Maikanti Baru was born in Jama’are in the state of Bauchi in July 1959. He earned a prestigious first-class honours Bachelor of Engineering (Mechanical) degree from Ahmadu Bello University in Zaria. A doctorate in mechanical engineering was also among his many accomplishments. Between December 2004 and January 2007, he worked as a director for Carlson Services, UK, Limited, owned by the NNPC. From July 1999 until April 2004, he served as Group General Manager of National Petroleum Investment Management Services (NAPIMS) for NNPC and as the company’s senior technical negotiator for the West African Gas Pipeline project. Before becoming GMD of the NNPC, he served as Special Adviser (Upstream) to the Minister of State for Petroleum.
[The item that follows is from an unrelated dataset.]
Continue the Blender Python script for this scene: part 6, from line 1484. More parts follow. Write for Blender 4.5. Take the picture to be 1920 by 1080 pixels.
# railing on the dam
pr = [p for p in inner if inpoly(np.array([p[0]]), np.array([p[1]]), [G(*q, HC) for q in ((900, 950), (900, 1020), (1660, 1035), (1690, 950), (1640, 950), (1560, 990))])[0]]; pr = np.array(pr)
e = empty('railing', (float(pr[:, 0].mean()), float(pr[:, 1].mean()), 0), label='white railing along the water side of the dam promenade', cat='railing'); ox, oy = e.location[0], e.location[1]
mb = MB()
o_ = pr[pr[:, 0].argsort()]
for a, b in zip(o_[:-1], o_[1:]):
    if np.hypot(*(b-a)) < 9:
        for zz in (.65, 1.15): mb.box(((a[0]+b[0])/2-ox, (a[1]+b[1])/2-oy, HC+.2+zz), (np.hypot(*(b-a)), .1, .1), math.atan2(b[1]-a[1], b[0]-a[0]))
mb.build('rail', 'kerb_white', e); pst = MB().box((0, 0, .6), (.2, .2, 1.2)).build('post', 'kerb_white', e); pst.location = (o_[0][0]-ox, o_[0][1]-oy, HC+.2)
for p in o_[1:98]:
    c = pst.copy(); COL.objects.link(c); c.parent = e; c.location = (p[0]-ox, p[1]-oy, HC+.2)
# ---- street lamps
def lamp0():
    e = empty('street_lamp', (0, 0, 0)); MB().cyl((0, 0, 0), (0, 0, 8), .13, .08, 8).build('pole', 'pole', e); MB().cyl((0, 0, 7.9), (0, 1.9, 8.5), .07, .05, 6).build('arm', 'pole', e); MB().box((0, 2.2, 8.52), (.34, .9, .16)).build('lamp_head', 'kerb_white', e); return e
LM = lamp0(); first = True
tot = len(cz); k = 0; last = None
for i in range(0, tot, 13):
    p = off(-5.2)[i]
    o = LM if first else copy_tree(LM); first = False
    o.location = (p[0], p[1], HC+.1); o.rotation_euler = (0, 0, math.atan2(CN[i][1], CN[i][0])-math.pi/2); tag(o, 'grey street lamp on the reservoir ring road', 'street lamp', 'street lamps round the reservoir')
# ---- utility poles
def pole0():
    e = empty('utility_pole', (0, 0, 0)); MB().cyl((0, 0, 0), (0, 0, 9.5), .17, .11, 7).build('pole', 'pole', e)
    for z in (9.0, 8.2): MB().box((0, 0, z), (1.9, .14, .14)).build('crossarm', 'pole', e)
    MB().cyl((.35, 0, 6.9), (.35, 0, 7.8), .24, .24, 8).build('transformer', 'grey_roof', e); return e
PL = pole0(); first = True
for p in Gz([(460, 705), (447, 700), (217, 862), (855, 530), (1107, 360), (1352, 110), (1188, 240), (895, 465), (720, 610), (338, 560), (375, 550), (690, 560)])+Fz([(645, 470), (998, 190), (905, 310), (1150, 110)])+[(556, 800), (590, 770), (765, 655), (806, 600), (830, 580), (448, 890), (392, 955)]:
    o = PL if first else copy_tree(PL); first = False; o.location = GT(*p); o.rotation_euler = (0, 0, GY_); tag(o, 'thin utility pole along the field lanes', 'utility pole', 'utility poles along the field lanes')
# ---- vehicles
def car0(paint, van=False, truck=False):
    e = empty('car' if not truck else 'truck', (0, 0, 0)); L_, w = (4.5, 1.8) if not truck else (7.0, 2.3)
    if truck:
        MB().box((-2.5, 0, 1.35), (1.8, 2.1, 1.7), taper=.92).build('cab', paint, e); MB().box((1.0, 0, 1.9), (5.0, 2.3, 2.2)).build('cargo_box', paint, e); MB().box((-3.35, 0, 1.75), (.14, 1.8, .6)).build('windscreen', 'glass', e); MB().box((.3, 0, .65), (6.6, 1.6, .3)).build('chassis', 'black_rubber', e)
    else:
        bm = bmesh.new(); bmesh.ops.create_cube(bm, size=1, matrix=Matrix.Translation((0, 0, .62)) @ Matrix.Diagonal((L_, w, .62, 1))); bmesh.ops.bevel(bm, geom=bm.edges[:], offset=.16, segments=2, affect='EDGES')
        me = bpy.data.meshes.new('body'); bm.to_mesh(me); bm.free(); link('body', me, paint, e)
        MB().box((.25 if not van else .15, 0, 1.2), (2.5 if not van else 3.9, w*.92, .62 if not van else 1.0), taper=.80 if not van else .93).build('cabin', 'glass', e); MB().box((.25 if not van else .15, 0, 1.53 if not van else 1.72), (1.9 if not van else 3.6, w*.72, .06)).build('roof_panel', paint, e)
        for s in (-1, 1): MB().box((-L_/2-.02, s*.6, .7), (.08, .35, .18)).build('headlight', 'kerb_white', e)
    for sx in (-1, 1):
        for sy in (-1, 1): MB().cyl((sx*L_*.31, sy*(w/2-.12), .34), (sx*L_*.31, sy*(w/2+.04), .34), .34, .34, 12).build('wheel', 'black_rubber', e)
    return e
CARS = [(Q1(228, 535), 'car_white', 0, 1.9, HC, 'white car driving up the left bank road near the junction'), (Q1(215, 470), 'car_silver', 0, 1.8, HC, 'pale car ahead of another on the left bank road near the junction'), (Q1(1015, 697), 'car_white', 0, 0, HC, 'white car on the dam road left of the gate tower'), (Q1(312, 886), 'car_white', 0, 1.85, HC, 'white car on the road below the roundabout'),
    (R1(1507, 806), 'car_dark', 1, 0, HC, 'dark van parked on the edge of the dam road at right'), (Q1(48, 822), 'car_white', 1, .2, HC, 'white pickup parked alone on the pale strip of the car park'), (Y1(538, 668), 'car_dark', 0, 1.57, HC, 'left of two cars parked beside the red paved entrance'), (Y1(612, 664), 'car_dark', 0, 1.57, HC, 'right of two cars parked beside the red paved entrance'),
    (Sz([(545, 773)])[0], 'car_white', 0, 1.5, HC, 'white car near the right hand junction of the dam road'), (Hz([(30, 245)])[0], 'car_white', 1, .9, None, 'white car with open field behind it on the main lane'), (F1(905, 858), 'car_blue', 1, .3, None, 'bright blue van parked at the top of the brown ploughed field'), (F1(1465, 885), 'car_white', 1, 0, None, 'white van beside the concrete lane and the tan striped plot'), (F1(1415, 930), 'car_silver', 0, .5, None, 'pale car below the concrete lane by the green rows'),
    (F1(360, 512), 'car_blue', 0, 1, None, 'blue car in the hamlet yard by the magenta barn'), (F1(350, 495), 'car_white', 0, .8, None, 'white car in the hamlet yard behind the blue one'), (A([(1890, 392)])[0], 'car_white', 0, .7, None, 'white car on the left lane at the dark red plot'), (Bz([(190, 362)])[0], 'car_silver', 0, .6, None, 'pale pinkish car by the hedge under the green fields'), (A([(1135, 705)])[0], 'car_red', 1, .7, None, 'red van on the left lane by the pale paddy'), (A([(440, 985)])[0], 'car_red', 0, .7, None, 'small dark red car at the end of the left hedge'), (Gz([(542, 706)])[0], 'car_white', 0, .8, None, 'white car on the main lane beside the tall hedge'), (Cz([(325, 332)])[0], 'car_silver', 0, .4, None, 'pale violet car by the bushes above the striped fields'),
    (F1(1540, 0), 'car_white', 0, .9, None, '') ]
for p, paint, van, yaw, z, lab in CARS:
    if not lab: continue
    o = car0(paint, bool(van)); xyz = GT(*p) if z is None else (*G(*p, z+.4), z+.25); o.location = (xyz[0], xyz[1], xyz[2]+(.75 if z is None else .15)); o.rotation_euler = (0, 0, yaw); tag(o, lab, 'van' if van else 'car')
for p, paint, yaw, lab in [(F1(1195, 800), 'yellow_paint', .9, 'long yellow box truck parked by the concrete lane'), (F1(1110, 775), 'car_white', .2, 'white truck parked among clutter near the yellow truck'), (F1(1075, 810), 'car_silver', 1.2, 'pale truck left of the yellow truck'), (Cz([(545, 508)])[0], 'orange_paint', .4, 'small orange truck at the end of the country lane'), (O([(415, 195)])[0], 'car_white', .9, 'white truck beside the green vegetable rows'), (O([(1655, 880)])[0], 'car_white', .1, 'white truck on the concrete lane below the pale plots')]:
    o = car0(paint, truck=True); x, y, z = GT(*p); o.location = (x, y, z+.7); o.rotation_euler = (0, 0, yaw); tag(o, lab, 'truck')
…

Mele Kolo Kyari (July 2019 till present)

Mele Kyari, the 19th General Manager of the Nigerian National Petroleum Corporation, has extensive experience in petroleum economics and crude oil and natural gas trading. He graduated from the University of Maiduguri with a B.Sc. in Geology and Earth Science. He served as a Well Site geologist for the DFRRI (Directorate of Foods, Roads, and Rural Infrastructure) during his mandatory two years of military service between 1987 and 1988. After spending 1988–1991 with the Nigerian Geological Survey Agency, he worked for NNPC subsidiary Integrated Data Services Limited (IDSL) as a Seismic Data Processing Geophysicist in the company’s Data Processing Department. After working as a NAPIMS Exploration Geophysicist on a Production Sharing Contract (PSC) from 1998 to 2004, he was promoted to head the NAPIMS office in Abuja. From 2006 to 2007, he served as the NNPC’s Supervisor PSC at the Crude Oil Marketing Department (COMD), and from 2007 to 2014, he was the department’s Head and Manager of Production Contracts Management. After working as Group General Manager of COMD and then as Nigeria’s National Representative at OPEC, Kyari was promoted to General Manager, Oil Stock Management COMD. He held this position till 2015. During the ceremony, he promised that under his guidance, the company would get all four of the country’s refineries up and running by 2023, a feat that had been impossible for any of his predecessors to accomplish.